Somos un país que se tortura con su acta de nacimiento. Y la pregunta que me hago, la que me trae de vuelta a la canción de Mecano, es si podremos seguir siendo tan pesados. ¿Podremos seguir pensando siempre en el pasado, no para entenderlo, sino para hurgar en la herida y hacerla sangrar una y otra vez? ¿O es que hay una utilidad política en mantenerla abierta?

Porque hay que admitirlo: una herida sangrante es políticamente muy rentable. Permite construir una narrativa simple, un mundo en blanco y negro de buenos y malos.

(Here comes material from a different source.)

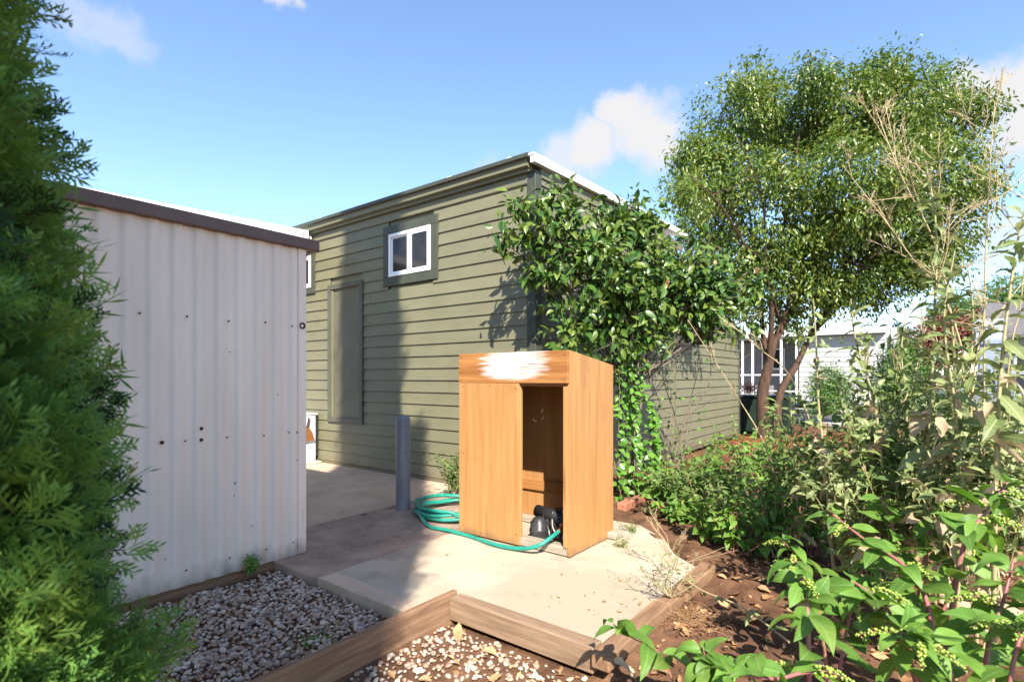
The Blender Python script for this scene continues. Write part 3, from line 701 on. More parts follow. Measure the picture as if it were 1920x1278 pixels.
# ------------------------------------------------------------------ garden boards
b1 = box('edging_board', (1.152, -5.9, -.14), (1.192, -2.515, .052), M['oldwood_y'], bevel=.004, org=(1.17, -4.2, -.14))
tag(b1, 'long weathered plank standing on edge between the pebble bed and the garden', 'plank', 'wooden garden edging')
b2 = box('edging_beam', (1.196, -2.590, -.100), (2.165, -2.495, .034), M['oldwood'], bevel=.006, org=(1.7, -2.54, -.06))
tag(b2, 'weathered beam along the front of the pale concrete slab', 'beam', 'wooden garden edging')
b3 = box('edging_beam', (2.169, -2.62, -.05), (2.268, -1.86, .030), M['oldwood_y'], bevel=.008, org=(2.2, -2.2, -.05))
tag(b3, 'grey-brown beam end at the slab corner under the pokeweed leaves', 'beam', 'wooden garden edging')
b4 = box('edging_block', (2.172, -1.845, -.06), (2.27, -1.62, .022), M['oldwood_y'], bevel=.010, org=(2.2, -1.7, -.06))
tag(b4, 'short wooden block between two beams on the slab edge', 'block', 'wooden garden edging')
b5 = box('edging_beam', (2.176, -1.60, -.055), (2.28, -1.02, .026), M['oldwood_y'], bevel=.008, org=(2.2, -1.3, -.05))
tag(b5, 'weathered beam farthest along the slab edge, half under dappled shade', 'beam', 'wooden garden edging')

# red edging stones of the planting bed by the wall
for k in range(5):
    y = .14+k*.325
    e = box('edging_stone', (.93, y, -.12), (1.03, y+.31, .055-.006*(k % 2)), M['brick'], bevel=.008, org=(.98, y+.15, -.12), mt=Matrix.Translation((0, 0, 0)))
    tag(e, ['red edging stone at the near corner of the wall bed', 'second red edging stone of the wall bed from the cabinet', 'third red edging stone of the wall bed from the cabinet',
            'fourth red edging stone of the wall bed from the cabinet', 'fifth red edging stone of the wall bed, deepest in the weeds'][k], 'edging stone', 'red edging stones')
for k, (px, py, rot, lb) in enumerate(((1262, 952, 20, 'flat red paver lying beside the edging stones'), (1320, 935, -25, 'flat red paver among the green weeds'))):
    c = gnd(px, py, -.03)
    e = box('paver', (-.2, -.14, -.03), (.2, .14, .03), M['brick'], bevel=.008, org=(0, 0, 0), mt=Matrix.Rotation(R(rot), 4, 'Z'))
    e.location = c; tag(e, lb, 'paver', 'loose red pavers')

# ------------------------------------------------------------------ neighbours across the street
def flat_board(x0, x1, y, z, h, m, parent):
    key = ('fb', m.name, round(h, 3))
    if key not in LEAF_MESH:
        me = boxmesh('siding_board', [((0, -.02, 0), (1, 0, h))], 0)
        for v in me.vertices:
            if v.co.y < -.01 and v.co.z > h*.5: v.co.y = -.004
        me.materials.append(m); LEAF_MESH[key] = me
    o = bpy.data.objects.new('siding_board', LEAF_MESH[key]); COL.objects.link(o); o.parent = parent
    o.location = Vector((x0, y, z))-ORG[parent.name]; o.scale = (x1-x0, 1, 1); return o
n1 = thing('mobile_home', 'long white mobile home with railed porch across the street', 'house', (0, 22, 0))
box('wall', (-.8, 21.05, .3), (2.45, 25, 3.1), M['white_sid'], n1, .02)
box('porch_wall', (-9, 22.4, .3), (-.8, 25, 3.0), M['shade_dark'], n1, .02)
for k in range(13): flat_board(-.79, 2.44, 21.045, .32+k*.21, .205, M['white_sid'], n1)
prism('roof', [(20.6, 3.12), (25.2, 3.12), (25.2, 3.22), (23.0, 3.48), (20.6, 3.36)], 'x', -9.2, 2.3, M['roof_white'], n1)
prism('end_cap', [(20.9, .3), (25.1, .3), (25.1, 3.1), (24.6, 3.35), (23.0, 3.46), (21.4, 3.35), (20.9, 3.05)], 'x', 2.452, 2.62, M['white_sid'], n1)
box('porch_floor', (-9, 20.7, .25), (-.8, 22.4, .55), M['kerb'], n1, .02)
for k, x in enumerate((-8.4, -6.6, -4.9, -3.05, -2.62, -1.45, -.85)):
    box('porch_post', (x-.045, 20.72, .55), (x+.045, 20.81, 3.12), M['white_paint'], n1, .008)
box('porch_rail', (-9, 20.73, 1.42), (-.85, 20.80, 1.48), M['white_paint'], n1, .008)
box('porch_rail', (-9, 20.73, .72), (-.85, 20.80, .77), M['white_paint'], n1, .008)
for x in (-6.0, -3.9, -2.1):
    w = box('window', (x-.5, 22.36, 1.7), (x+.5, 22.42, 2.7), M['white_paint'], n1, .01)
    for s in (-.23, .23): box('pane', (x+s-.2, 22.345, 1.78), (x+s+.2, 22.358, 2.62), M['glass'], w, 0)
n2 = thing('neighbour_house', 'white house with grey shingle roof behind the tall weeds', 'house', (9, 22, 0))
box('wall', (5.9, 21.0, .1), (15, 26, 2.75), M['white_sid'], n2, .02)
for k in range(13): flat_board(5.9, 15, 20.995, .12+k*.2, .195, M['white_sid'], n2)
prism('roof', [(20.3, 2.72), (26.7, 2.72), (26.7, 2.82), (23.5, 4.3), (20.3, 2.84)], 'x', 5.3, 15.6, M['shingle'], n2)
for x in (6.6, 9.4):
    w = frame4('window', x-.6, x+.6, 1.2, 2.4, .09, 20.90, 20.99, M['white_paint'], n2, .01)
    box('pane', (x-.51, 20.955, 1.29), (x+.51, 20.97, 2.31), M['glass'], w, 0)
    box('mullion', (x-.03, 20.94, 1.29), (x+.03, 20.98, 2.31), M['white_paint'], w, 0)
prism('porch_gable', [(19.6, 2.5), (20.3, 2.5), (20.3, 3.4), (19.6, 2.65)], 'x', 4.9, 5.7, M['blue_grey'], n2)
box('porch_pillar', (5.0, 19.7, .0), (5.6, 20.25, 2.5), M['blue_grey'], n2, .02)

def make_bin(x, y, rz, label):
    t = thing('wheelie_bin', label, 'bin', (x, y, -.08), 'dark bins by the house corner')
    mt = Matrix.Translation((x, y, -.08)) @ Matrix.Rotation(R(rz), 4, 'Z')
    bm = bmesh.new(); r = bmesh.ops.create_cube(bm, size=1)
    for v in r['verts']:
        k = .30 if v.co.z > 0 else .24
        v.co = Vector((v.co.x*2*k, v.co.y*2*k*1.15, .06+(v.co.z+.5)*.86))
    bmesh.ops.bevel(bm, geom=bm.edges[:], offset=.03, segments=2, affect='EDGES')
    me = bpy.data.meshes.new('body'); bm.to_mesh(me); bm.free(); me.transform(mt); link('body', me, M['bin'], t)
    for nm, lo, hi in (('lid', (-.32, -.37, .925), (.32, .36, .985)), ('handle', (-.25, .37, .86), (.25, .41, .90))):
        me = boxmesh(nm, [(lo, hi, mt)], .015); link(nm, me, M['bin'], t)
    for s in (-.22, .22):
        V, F = capcyl(mt @ Vector((s-.03, .27, .10)), mt @ Vector((s+.03, .27, .10)), .10); vf('wheel', [(V, F)], M['tyre'], t)
    return t
make_bin(-.10, 9.55, 5, 'dark green wheeled bin right against the olive house corner')
make_bin(.62, 9.7, -4, 'dark green wheeled bin between the tree trunks')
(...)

De un lado, el paraíso indígena, puro y sin mancha; del otro, el invasor codicioso y cruel. Esta visión, aunque históricamente falsa porque ignora la brutalidad del imperio azteca sobre sus vecinos, las alianzas, las complejidades, es un guion perfecto para el poder. Permite tener siempre un culpable externo a quien señalar (el colonialismo, la herencia española) para eludir las responsabilidades del presente. Mantiene al ciudadano en un estado de agravio permanente, una emoción mucho más fácil de manipular que la reflexión crítica.

Una herida abierta nos define como víctimas. Y desde la victimización es muy difícil construir un futuro. Una cicatriz, en cambio, es otra cosa. La cicatriz no niega el dolor. Es la prueba de que hubo una herida, y de que fue profunda. Pero también es la evidencia de que se ha sanado, de que la piel se ha cerrado y de que la vida ha continuado. Aceptar nuestra historia, con toda su violencia y sus contradicciones, es lo que nos permitiría transformar la herida en cicatriz.

Aceptar que somos tan herederos de la resistencia de Cuauhtémoc como de la astucia de los tlaxcaltecas. Aceptar que hablamos una lengua europea, rezamos a un dios de Oriente Medio y tenemos una cosmovisión mestiza que no es ni indígena ni española, sino algo nuevo y único. Aceptar, en fin, que somos el resultado de ese encuentro, no sus jueces.

Mientras tanto, seguimos siendo pesados, siempre pensando en el pasado. Y me temo que, de tanto pensarlo, de tanto hurgar en lo que fue, no nos estamos dando cuenta de que, como dice la canción, la vida, la nuestra, la de aquí y ahora, nos está esperando.